Per von der Dunk, tuttavia, lo Space Act del 2015 è un’azione unilaterale degli Stati Uniti che non fornisce elementi chiari su quale sia la strada che Washington vuole percorrere. Per ora solo due Paesi – il Lussemburgo e gli Emirati Arabi Uniti – hanno detto di essere d’accordo con l’azione degli USA. Si sono espressi contro Brasile e Russia. Mosca ha definito lo Space Act come una interpretazione illegale delle leggi internazionali, anche se per ora – come sottolinea von der Dunk – ci troviamo di fronte solo a una forte opposizione politica e non a uno scontro di tipo legale. Il vero tema è “assicurarsi che gli stati e le aziende non cerchino di interferire in modo pericoloso con le attività degli altri stati nello spazio”, secondo Hertzfeld.
La Cina è molto interessata alla questione e da tempo sta mantenendo una linea difensiva e di attesa, pur essendo vicina alle posizioni della Russia, in chiave anti-americana.
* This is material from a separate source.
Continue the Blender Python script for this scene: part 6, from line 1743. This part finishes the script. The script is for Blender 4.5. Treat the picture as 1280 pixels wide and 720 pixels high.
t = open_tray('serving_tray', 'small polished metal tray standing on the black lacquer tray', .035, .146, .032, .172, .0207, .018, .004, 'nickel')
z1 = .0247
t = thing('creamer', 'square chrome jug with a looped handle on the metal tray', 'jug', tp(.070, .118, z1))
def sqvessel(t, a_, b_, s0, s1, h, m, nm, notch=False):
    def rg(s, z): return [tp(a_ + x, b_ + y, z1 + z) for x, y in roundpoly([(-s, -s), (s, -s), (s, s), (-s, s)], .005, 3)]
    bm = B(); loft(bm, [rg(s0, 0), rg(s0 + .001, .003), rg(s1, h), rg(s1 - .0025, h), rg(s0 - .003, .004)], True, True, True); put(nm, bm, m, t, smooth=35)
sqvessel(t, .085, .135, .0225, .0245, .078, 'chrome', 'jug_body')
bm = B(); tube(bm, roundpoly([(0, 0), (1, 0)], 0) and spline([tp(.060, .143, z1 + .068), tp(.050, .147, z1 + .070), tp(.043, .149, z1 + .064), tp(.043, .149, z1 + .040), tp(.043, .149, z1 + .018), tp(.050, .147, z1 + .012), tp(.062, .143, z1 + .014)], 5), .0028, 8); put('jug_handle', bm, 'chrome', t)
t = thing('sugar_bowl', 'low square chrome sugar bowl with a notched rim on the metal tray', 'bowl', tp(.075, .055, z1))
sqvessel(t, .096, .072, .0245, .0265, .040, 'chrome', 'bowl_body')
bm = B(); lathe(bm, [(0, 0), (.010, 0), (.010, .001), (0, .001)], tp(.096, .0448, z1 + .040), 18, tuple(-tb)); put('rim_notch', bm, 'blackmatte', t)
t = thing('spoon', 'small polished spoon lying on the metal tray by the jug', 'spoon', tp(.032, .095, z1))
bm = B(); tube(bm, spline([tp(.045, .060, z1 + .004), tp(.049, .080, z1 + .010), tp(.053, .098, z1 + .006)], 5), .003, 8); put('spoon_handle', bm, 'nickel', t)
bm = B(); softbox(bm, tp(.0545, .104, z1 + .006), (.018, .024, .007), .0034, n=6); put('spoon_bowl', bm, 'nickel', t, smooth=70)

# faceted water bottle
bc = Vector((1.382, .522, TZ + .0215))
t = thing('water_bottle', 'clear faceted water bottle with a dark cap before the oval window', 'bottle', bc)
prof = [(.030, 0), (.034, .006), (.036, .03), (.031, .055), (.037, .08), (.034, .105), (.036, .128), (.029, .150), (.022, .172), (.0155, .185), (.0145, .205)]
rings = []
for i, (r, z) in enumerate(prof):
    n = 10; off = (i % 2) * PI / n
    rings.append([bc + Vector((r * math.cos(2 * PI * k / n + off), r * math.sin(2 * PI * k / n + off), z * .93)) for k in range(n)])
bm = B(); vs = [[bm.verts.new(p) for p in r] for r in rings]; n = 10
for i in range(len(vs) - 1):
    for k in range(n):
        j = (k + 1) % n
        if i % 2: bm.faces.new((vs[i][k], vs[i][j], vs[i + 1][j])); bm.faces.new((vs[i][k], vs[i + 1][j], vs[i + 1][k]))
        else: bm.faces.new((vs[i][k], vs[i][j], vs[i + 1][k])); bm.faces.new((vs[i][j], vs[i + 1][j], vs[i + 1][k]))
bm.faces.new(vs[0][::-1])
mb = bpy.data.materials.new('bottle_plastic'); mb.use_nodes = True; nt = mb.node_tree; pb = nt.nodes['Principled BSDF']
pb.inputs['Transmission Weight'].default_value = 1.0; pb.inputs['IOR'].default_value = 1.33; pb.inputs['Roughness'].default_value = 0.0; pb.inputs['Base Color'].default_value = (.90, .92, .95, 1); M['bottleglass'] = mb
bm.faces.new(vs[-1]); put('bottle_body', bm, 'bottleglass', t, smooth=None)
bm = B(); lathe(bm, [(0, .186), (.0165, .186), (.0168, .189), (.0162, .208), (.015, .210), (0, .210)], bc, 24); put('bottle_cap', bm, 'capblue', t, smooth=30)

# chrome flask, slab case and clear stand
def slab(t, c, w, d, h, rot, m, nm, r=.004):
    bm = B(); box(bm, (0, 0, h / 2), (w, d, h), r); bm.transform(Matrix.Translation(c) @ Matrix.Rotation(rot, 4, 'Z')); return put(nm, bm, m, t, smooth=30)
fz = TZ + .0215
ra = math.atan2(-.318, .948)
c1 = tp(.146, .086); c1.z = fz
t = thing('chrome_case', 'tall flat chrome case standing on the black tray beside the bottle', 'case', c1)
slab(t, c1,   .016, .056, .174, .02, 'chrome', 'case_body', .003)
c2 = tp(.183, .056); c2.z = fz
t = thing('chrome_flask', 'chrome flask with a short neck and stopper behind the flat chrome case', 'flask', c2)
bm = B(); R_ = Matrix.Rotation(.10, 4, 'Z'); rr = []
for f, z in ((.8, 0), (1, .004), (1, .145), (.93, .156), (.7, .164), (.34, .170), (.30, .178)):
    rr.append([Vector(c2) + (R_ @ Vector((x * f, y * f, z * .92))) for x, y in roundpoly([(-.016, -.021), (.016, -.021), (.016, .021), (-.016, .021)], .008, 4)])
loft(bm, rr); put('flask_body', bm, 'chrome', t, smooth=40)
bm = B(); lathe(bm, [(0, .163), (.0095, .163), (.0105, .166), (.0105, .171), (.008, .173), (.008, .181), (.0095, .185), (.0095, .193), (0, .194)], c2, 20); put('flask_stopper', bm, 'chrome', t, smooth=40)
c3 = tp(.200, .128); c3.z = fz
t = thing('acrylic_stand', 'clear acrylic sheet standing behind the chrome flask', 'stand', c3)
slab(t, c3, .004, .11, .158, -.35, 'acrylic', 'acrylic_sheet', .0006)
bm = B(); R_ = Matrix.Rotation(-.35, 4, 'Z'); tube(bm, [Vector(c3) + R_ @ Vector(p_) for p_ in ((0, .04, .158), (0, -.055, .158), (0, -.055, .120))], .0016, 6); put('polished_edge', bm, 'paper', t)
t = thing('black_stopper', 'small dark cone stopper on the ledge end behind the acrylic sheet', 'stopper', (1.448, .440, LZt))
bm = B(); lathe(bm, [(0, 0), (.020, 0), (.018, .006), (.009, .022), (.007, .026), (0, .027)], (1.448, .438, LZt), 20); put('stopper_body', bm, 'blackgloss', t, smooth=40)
Tuttavia, aggiunge von der Dunk, potrebbe seguire un’altra strategia: lasciare libertà di movimento agli Stati Uniti facendoli agire in modo unilaterale e poi – nel momento meno aspettato – entrare in scena fissando le proprie regole per la colonizzazione e lo sfruttamento della Luna. In questo caso Washington sarebbe praticamente obbligata a non fare opposizione, dopo che la Cina non ha sollevato alcun problema sullo Space Act, e così Pechino si troverebbe nella posizione perfetta per conquistare la Luna e vincere la nuova corsa allo spazio.